Een vakantie is jezelf verlossen van jezelf. Terugkomen is een kort moment van helderheid: het besef van wat je hebt gemist en waarvan je was bevrijd. Wat ik had gemist, merkte ik bij thuiskomst, was de gemeenschappelijke ervaring. Maar waarvan ik verlost was geweest, was een vrijwel identieke beleving. Het collectieve afgrijzen over de laatste aflevering van Game of Thrones ging op een vanzelfsprekende manier over in een gedeeld niet weg kunnen kijken van het journalistiek-ethische auto-ongeluk Pauw. Jeroen Pauw besloot met de belofte van een Ere Nipkow op zak aan de vooravond van de Europese stembusgang een debat te ‘faciliteren’ tussen twee kemphanen uit hetzelfde hok: een cynische rechtse politicus die in de aanloop naar verkiezingen een ingebeeld klootjesvolk net te graag naar de mond praat en Thierry Baudet.
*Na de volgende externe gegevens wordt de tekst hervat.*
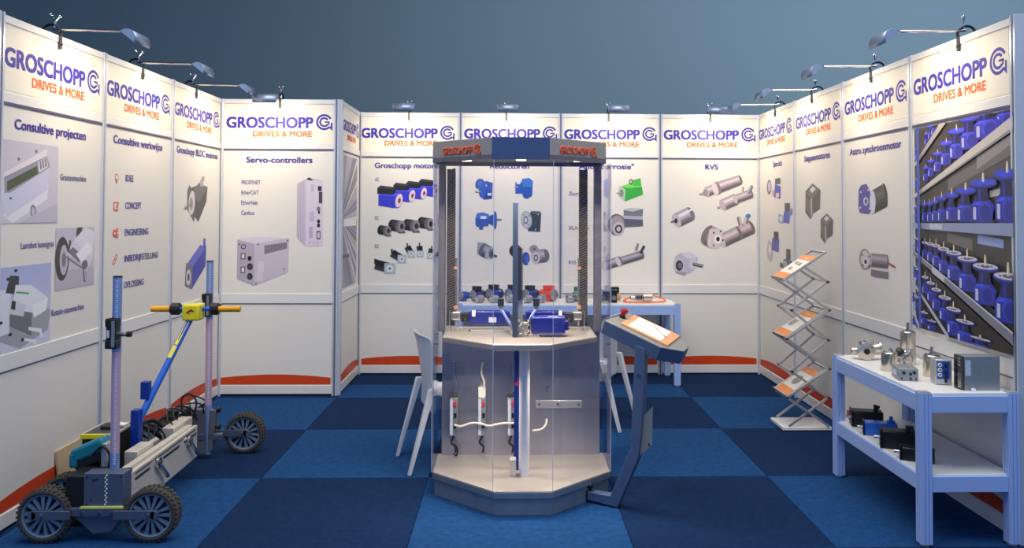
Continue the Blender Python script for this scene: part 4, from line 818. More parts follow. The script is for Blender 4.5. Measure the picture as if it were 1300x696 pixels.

De storm van verontwaardiging die opstak was even terecht als voorspelbaar, en net zo vanzelfsprekend was dat het allemaal niets uitmaakte want dat debat kwam er natuurlijk gewoon. Het was niet dat ik het niet oprecht verschrikkelijk vond, het was dat ik schrok van het gemak waarmee ik in mijn eigen alledaagse ergernis teruggleed en hoe moeiteloos de venijnige berichtjes uit mijn toetsenbord begonnen te rollen. Een soort copingmechanisme.

Kan walging tegelijk ongeveinsd en routineus zijn? Dat ongekend populair vermaak met een ironische ernst wordt benaderd lijkt me geen noemenswaardig probleem. Maar wanneer het omgekeerde gebeurt en dat wat onze serieuze betrokkenheid verlangt voor onze ogen in louter entertainment verandert en we er niet alleen niets tegen kunnen inbrengen maar er linksom of rechtsom gewoon in meegaan, is er iets stuk. Het doet denken aan wat George W.S. Trow in 1980 in The New Yorker in het essay Within the Context of No Context schreef: ‘The work of television is to establish false contexts and to chronicle the unraveling of existing contexts; finally, to establish the context of no-context and to chronicle it.’